Network: What is Bill Gates up to?

The trial isn't over, but Microsoft seems to have its own plans.

MICROSOFT IS on the defensive. As the US government's massive anti-trust case trial went into recess last week, the company was battered and bruised, with its case looking more than shaky and with few friends in the media to defend it.

What had looked like a classic legal wrestling bout between giants has increasingly seemed a mismatch, as the company has been frequently routed. Its spin doctors continue blithely to deny this, but they are increasingly out of kilter with what is said and written.
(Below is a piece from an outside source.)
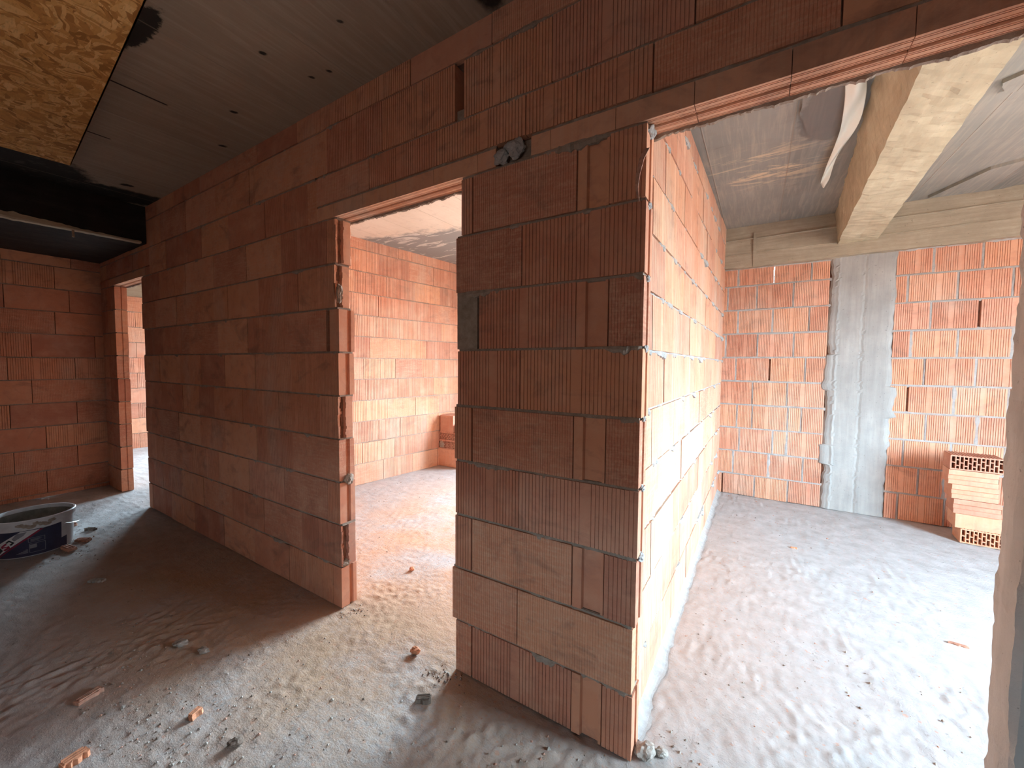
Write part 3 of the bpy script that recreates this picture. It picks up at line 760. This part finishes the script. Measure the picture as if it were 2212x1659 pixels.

Credibility has been at the core of its problems: repeatedly, Microsoft witnesses have lacked it. A demonstration of how its browser could not be disentangled from the Windows operating system proved to be flawed; James Allchin, a Microsoft vice-president, admitted that many of the benefits that the company claimed from integrating the two could equally well be obtained from simply buying both Windows 95 and Internet Explorer separately. David Rosen, another key witness, was simply dismissed by the US government's lawyers after his evidence had clearly contradicted the facts, other witnesses, or his own statements too many times.

The government contends that Microsoft had monopoly power, which the company denies. But its senior vice-president, Joachim Kempin, said last week that when he sets prices, he goes by the prices of other Microsoft products, not competitors' - a tacit admission that there is no competition. The government has set out how, through bargains, side deals, pressure and argument, Microsoft parlayed that into advantage in the market-place. The company claims that it is not its fault if its competitors are not so hot, that nothing it has done has been illegal, and that consumers benefit. But it is losing the argument.

So what now? In the short term, the case will reconvene in a month or so. But in the longer term, the industry and legal experts are starting to cast forward to the next steps: how the case ends, whether the appeal succeeds, and what may happen to Microsoft if it loses.

The company may be relying on its appeal fight, which will probably go first to the District of Columbia Court of Appeals later this year, and then to the US Supreme Court. If so, it should probably think again; few of the lawyers who have examined its case think it has a strong chance of getting its way there. What seems more likely is that the company may have to adapt to a new world in which it is forced either to license Windows to other users or split up.

Microsoft is already working on things that go beyond Windows 98. The first tantalising glimpse of what they could be came from John Dvorak, of PC magazine, last week. He presented a vision of Windows 2001, or "Neptune" as he says it is code-named. It looks uncannily like the product Microsoft is defending in court - something that genuinely melds the operating system with the browser - but it doesn't yet exist outside a company presentation which Dvorak says he was given anonymously.

Microsoft's aim, says Dvorak, quoting in-house documents, is to "create a more valuable consumer PC by removing complexity, adding relevancy, connecting it to everything, and making it easy to operate". It is a Web- centred system, with a task-focused approach that builds every function around a start page. Manufacturers can mould this entry point to their own machines. It is aimed at the general household user, the growing market that has boosted computer sales in the US as people take to the Net in droves.

The central contention that Microsoft made in selling Windows 98, and that it is fighting to defend in court, is that there is - already - no distinction between the operating system and the browser; they are a seamless unity. Windows 98 goes some way towards proving that for users, but only so far: there are still too many times when it is blindingly obvious that the two live in neighbouring but parallel universes.

However, the company has made it clear that this is the path it wants to go down. Why, for instance, did it not allow manufacturers to change Windows to separate off the browser and use others? "As you know, the browser is part of Windows," says Kempin. "We did not like people to butcher the Windows operating system... We design our products with a certain amount of pride and we are keen that they get presented to the user as we presented them." The government says the issue is control over the browser market; the company says it is about software, consumers and design. "The bottom line for Microsoft is protecting our ability to innovate and add new features for consumers," says a company spokesman, Mark Murray.

Though it is still early days, the conjunction of speculation about Microsoft's next software move and its corporate future after the trial is suggestive. As Dvorak points out, if Neptune is the future, then Microsoft still appears intent on, to put it mildly, leveraging the strength of its operating system into the Internet. It is also moving closer to integrating this with its forays on to the Web as a content provider. If his company is to be broken up or forced to license its operating system to all comers, Bill Gates may have to make some pretty abrupt changes of strategy.